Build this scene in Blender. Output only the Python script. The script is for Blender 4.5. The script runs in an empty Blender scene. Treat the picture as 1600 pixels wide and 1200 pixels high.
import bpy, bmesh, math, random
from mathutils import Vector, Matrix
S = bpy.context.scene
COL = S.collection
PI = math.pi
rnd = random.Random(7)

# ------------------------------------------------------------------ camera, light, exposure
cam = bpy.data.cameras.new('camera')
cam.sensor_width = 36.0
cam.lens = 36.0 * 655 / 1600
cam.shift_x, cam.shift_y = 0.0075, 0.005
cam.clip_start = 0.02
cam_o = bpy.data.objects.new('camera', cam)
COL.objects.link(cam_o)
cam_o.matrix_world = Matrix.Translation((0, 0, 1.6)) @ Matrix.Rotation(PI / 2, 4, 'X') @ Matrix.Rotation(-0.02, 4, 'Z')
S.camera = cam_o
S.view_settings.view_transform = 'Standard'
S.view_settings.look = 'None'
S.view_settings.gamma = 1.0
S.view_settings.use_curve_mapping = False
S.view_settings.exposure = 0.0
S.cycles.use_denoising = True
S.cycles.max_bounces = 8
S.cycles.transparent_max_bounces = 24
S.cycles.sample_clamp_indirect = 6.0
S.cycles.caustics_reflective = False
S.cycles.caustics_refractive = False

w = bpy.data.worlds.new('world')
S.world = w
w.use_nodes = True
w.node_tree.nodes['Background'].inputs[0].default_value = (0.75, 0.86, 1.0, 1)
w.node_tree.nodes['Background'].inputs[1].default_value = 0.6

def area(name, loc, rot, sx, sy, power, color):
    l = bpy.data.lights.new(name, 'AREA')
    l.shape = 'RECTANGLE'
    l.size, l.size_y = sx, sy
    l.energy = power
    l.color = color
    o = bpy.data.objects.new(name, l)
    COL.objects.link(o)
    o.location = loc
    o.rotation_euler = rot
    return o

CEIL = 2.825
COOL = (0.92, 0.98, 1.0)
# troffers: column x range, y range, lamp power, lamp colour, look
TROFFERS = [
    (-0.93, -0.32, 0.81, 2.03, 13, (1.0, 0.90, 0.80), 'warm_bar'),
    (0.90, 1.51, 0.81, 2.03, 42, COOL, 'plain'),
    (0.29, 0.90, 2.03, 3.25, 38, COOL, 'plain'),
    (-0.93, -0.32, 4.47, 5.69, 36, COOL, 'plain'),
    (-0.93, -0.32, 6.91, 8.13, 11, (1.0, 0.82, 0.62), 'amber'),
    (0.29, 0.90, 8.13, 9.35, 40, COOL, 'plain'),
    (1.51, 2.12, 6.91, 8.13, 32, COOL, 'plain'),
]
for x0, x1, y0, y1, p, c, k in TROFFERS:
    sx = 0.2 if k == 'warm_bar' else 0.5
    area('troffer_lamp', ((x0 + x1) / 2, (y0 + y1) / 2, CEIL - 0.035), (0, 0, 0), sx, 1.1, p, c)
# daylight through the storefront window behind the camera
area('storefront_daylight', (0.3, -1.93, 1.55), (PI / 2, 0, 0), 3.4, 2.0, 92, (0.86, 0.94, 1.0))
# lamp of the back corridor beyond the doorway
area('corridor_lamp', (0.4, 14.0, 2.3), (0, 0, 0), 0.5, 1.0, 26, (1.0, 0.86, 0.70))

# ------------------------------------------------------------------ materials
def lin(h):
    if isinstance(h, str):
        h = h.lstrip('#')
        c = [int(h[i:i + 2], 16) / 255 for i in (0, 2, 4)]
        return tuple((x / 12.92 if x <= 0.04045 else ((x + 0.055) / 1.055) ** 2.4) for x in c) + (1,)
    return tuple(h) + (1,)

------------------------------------

DIRECTIONS FOR THIS TASK — Print the material above once more, exactly.

TASK SOLUTION —
Build this scene in Blender. Output only the Python script. The script is for Blender 4.5. The script runs in an empty Blender scene. Treat the picture as 1600 pixels wide and 1200 pixels high.
import bpy, bmesh, math, random
from mathutils import Vector, Matrix
S = bpy.context.scene
COL = S.collection
PI = math.pi
rnd = random.Random(7)

# ------------------------------------------------------------------ camera, light, exposure
cam = bpy.data.cameras.new('camera')
cam.sensor_width = 36.0
cam.lens = 36.0 * 655 / 1600
cam.shift_x, cam.shift_y = 0.0075, 0.005
cam.clip_start = 0.02
cam_o = bpy.data.objects.new('camera', cam)
COL.objects.link(cam_o)
cam_o.matrix_world = Matrix.Translation((0, 0, 1.6)) @ Matrix.Rotation(PI / 2, 4, 'X') @ Matrix.Rotation(-0.02, 4, 'Z')
S.camera = cam_o
S.view_settings.view_transform = 'Standard'
S.view_settings.look = 'None'
S.view_settings.gamma = 1.0
S.view_settings.use_curve_mapping = False
S.view_settings.exposure = 0.0
S.cycles.use_denoising = True
S.cycles.max_bounces = 8
S.cycles.transparent_max_bounces = 24
S.cycles.sample_clamp_indirect = 6.0
S.cycles.caustics_reflective = False
S.cycles.caustics_refractive = False

w = bpy.data.worlds.new('world')
S.world = w
w.use_nodes = True
w.node_tree.nodes['Background'].inputs[0].default_value = (0.75, 0.86, 1.0, 1)
w.node_tree.nodes['Background'].inputs[1].default_value = 0.6

def area(name, loc, rot, sx, sy, power, color):
    l = bpy.data.lights.new(name, 'AREA')
    l.shape = 'RECTANGLE'
    l.size, l.size_y = sx, sy
    l.energy = power
    l.color = color
    o = bpy.data.objects.new(name, l)
    COL.objects.link(o)
    o.location = loc
    o.rotation_euler = rot
    return o

CEIL = 2.825
COOL = (0.92, 0.98, 1.0)
# troffers: column x range, y range, lamp power, lamp colour, look
TROFFERS = [
    (-0.93, -0.32, 0.81, 2.03, 13, (1.0, 0.90, 0.80), 'warm_bar'),
    (0.90, 1.51, 0.81, 2.03, 42, COOL, 'plain'),
    (0.29, 0.90, 2.03, 3.25, 38, COOL, 'plain'),
    (-0.93, -0.32, 4.47, 5.69, 36, COOL, 'plain'),
    (-0.93, -0.32, 6.91, 8.13, 11, (1.0, 0.82, 0.62), 'amber'),
    (0.29, 0.90, 8.13, 9.35, 40, COOL, 'plain'),
    (1.51, 2.12, 6.91, 8.13, 32, COOL, 'plain'),
]
for x0, x1, y0, y1, p, c, k in TROFFERS:
    sx = 0.2 if k == 'warm_bar' else 0.5
    area('troffer_lamp', ((x0 + x1) / 2, (y0 + y1) / 2, CEIL - 0.035), (0, 0, 0), sx, 1.1, p, c)
# daylight through the storefront window behind the camera
area('storefront_daylight', (0.3, -1.93, 1.55), (PI / 2, 0, 0), 3.4, 2.0, 92, (0.86, 0.94, 1.0))
# lamp of the back corridor beyond the doorway
area('corridor_lamp', (0.4, 14.0, 2.3), (0, 0, 0), 0.5, 1.0, 26, (1.0, 0.86, 0.70))

# ------------------------------------------------------------------ materials
def lin(h):
    if isinstance(h, str):
        h = h.lstrip('#')
        c = [int(h[i:i + 2], 16) / 255 for i in (0, 2, 4)]
        return tuple((x / 12.92 if x <= 0.04045 else ((x + 0.055) / 1.055) ** 2.4) for x in c) + (1,)
    return tuple(h) + (1,)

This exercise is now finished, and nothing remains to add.